Despite confidence, intelligence, and professionalism, an individual with a thick accent will inevitably face hurdles based on their level of assimilation or willingness to assimilate to the pre-existing social system. I see my father as having had to work hard for all of the small things I take for granted, including language acquisition. I learned both Russian and English at a young age; I don’t remember putting forth much effort to speak well, however my father had to adapt to a new language as well as a political and social system that was alien to him well after his acquisition period.
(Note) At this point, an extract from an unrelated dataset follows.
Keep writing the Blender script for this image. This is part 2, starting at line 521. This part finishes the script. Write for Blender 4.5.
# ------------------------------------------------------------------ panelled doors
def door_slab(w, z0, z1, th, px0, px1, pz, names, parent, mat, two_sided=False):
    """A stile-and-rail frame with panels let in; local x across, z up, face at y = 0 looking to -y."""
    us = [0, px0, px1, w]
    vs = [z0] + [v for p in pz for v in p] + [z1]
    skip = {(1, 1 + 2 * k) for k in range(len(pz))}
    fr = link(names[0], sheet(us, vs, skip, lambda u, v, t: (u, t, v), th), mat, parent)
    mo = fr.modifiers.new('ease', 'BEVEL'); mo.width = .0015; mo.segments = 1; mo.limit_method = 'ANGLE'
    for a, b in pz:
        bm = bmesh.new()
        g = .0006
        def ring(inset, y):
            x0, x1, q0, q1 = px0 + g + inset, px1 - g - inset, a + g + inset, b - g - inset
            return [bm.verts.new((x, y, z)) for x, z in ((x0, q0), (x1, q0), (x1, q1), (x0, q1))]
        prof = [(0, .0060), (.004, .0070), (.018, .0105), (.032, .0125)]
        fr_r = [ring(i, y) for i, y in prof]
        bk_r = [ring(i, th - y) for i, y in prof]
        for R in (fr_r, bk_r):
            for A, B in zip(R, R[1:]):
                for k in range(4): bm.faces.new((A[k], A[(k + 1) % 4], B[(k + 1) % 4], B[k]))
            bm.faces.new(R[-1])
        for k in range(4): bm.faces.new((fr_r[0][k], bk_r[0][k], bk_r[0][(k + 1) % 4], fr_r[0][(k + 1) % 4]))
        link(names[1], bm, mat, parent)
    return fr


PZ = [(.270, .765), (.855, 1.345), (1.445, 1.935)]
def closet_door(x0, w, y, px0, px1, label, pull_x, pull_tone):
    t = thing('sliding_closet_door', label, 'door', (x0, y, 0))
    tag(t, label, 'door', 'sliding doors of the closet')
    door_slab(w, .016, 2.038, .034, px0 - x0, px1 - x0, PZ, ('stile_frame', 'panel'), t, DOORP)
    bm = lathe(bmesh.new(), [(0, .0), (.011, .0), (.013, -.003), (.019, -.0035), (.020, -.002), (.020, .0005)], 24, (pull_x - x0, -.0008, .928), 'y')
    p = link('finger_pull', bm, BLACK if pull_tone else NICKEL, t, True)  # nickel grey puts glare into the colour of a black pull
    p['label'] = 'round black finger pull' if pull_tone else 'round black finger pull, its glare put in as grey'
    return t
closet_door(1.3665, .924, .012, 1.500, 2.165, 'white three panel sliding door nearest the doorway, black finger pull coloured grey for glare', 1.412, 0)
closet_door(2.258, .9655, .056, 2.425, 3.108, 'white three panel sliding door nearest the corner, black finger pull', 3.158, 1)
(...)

Although I find my speech more articulate (in English, at least), I know his intelligence and capacity far exceeds mine; the problem then lies in his ability to translate his knowledge in to English with eloquence.
The more I listen to him, the more I appreciate the quirkiness and quote-ability of his dialect (particularly for mimicry!) He has a few set phrases that he has kept over the years; if I say something that he finds surprising or shocking, he’ll almost always say “I don’t believe it!”, but it comes out “Ah don’ bilev it!” Or if he’s trying to express that he is following your idea, but wants to elaborate, he’ll say “Ah understand what you saying, but…”
I don’t see anything wrong with the way my dad talks, firstly because I grew up listening to it, and secondly because I have seen how little it has to do with his ability to perform; he is just as good as the next man, if not better for the trials and tribulations he faced becoming acquainted with the English language and way of life. I can see (and have seen) strict English speakers taking person’s with thick accents and divergent dialects less seriously, including not only my dad, but my grandparents, other relatives, and even friends. It’s an uphill battle, sometimes taking generations, but people still come here, to America with hopes of moving up from their current station in life. Maybe even more important is the desire and expectation that each succeeding generation should do better than the one before it; this is a mindset shared not solely by immigrants, but anyone chasing their American dream.The person that pours your coffee or drives your taxi could very well have been an engineer or a doctor in his or her native country, but the inevitable assumption is foreigners are less competent because it’s harder for us as English speakers to bridge the gaps of comprehension. Realizing it’s impossible to perceive another mind, let alone the nature of someones character without taking a real look at the person beyond our preconceptions is a start.